DATASET EXTRACT:

'''

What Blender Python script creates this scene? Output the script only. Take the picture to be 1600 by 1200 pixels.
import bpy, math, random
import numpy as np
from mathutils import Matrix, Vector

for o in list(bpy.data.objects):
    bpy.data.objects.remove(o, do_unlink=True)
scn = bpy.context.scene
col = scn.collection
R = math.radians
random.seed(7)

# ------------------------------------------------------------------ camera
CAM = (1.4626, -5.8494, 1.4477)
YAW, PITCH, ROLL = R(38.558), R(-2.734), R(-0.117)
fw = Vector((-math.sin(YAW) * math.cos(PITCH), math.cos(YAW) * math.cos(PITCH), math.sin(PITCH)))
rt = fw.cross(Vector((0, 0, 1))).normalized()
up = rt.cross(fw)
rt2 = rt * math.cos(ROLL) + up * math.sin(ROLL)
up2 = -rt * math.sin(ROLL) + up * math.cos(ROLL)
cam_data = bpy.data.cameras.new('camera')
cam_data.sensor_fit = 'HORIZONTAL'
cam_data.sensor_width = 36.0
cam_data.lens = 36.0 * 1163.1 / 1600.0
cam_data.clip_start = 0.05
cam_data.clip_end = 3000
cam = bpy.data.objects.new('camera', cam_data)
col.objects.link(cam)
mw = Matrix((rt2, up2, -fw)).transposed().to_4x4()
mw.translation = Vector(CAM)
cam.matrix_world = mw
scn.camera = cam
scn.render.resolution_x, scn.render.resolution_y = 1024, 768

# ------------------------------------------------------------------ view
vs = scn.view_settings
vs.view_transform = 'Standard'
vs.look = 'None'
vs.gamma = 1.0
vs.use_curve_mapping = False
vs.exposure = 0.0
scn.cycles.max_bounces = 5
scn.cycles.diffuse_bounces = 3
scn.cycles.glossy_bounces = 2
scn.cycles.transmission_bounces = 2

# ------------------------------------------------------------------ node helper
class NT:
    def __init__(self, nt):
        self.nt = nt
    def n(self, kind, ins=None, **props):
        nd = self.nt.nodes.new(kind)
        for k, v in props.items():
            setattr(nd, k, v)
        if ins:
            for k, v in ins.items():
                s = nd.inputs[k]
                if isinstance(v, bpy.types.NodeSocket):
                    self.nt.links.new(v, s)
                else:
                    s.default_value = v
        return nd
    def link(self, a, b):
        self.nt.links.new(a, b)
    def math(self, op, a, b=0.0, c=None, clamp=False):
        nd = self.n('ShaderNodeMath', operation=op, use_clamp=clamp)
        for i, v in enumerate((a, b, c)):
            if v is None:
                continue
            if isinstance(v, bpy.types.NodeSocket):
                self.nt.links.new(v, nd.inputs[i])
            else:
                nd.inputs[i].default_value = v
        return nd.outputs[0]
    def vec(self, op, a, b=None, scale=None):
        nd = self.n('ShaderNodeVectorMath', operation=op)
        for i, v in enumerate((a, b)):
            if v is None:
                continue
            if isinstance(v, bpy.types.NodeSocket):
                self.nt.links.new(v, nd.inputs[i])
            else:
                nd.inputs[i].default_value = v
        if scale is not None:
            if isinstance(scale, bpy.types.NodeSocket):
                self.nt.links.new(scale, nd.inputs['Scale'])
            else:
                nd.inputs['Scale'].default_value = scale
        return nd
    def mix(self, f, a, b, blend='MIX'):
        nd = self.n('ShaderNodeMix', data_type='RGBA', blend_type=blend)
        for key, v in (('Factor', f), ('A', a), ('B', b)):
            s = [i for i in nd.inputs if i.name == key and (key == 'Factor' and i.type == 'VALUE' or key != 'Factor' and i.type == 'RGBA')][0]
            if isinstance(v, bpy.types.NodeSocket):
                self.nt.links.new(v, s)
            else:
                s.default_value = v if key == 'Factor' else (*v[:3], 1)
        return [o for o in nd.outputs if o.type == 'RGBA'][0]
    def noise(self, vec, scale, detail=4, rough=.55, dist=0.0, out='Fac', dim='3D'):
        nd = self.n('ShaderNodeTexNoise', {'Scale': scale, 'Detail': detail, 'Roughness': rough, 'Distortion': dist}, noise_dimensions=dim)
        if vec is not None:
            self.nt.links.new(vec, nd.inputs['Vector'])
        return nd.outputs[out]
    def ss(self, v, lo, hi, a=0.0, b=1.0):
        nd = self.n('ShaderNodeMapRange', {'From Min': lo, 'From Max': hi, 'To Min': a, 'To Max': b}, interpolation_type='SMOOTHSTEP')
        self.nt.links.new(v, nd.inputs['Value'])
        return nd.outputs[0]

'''

WHAT YOU ARE ASKED TO DO: Extract exactly the leading lines of the data, stopping at and including the line with "scn.render.resolution_x, scn.render.resolution_y = 1024, 768".

FINAL RESULT:
What Blender Python script creates this scene? Output the script only. Take the picture to be 1600 by 1200 pixels.
import bpy, math, random
import numpy as np
from mathutils import Matrix, Vector

for o in list(bpy.data.objects):
    bpy.data.objects.remove(o, do_unlink=True)
scn = bpy.context.scene
col = scn.collection
R = math.radians
random.seed(7)

# ------------------------------------------------------------------ camera
CAM = (1.4626, -5.8494, 1.4477)
YAW, PITCH, ROLL = R(38.558), R(-2.734), R(-0.117)
fw = Vector((-math.sin(YAW) * math.cos(PITCH), math.cos(YAW) * math.cos(PITCH), math.sin(PITCH)))
rt = fw.cross(Vector((0, 0, 1))).normalized()
up = rt.cross(fw)
rt2 = rt * math.cos(ROLL) + up * math.sin(ROLL)
up2 = -rt * math.sin(ROLL) + up * math.cos(ROLL)
cam_data = bpy.data.cameras.new('camera')
cam_data.sensor_fit = 'HORIZONTAL'
cam_data.sensor_width = 36.0
cam_data.lens = 36.0 * 1163.1 / 1600.0
cam_data.clip_start = 0.05
cam_data.clip_end = 3000
cam = bpy.data.objects.new('camera', cam_data)
col.objects.link(cam)
mw = Matrix((rt2, up2, -fw)).transposed().to_4x4()
mw.translation = Vector(CAM)
cam.matrix_world = mw
scn.camera = cam
scn.render.resolution_x, scn.render.resolution_y = 1024, 768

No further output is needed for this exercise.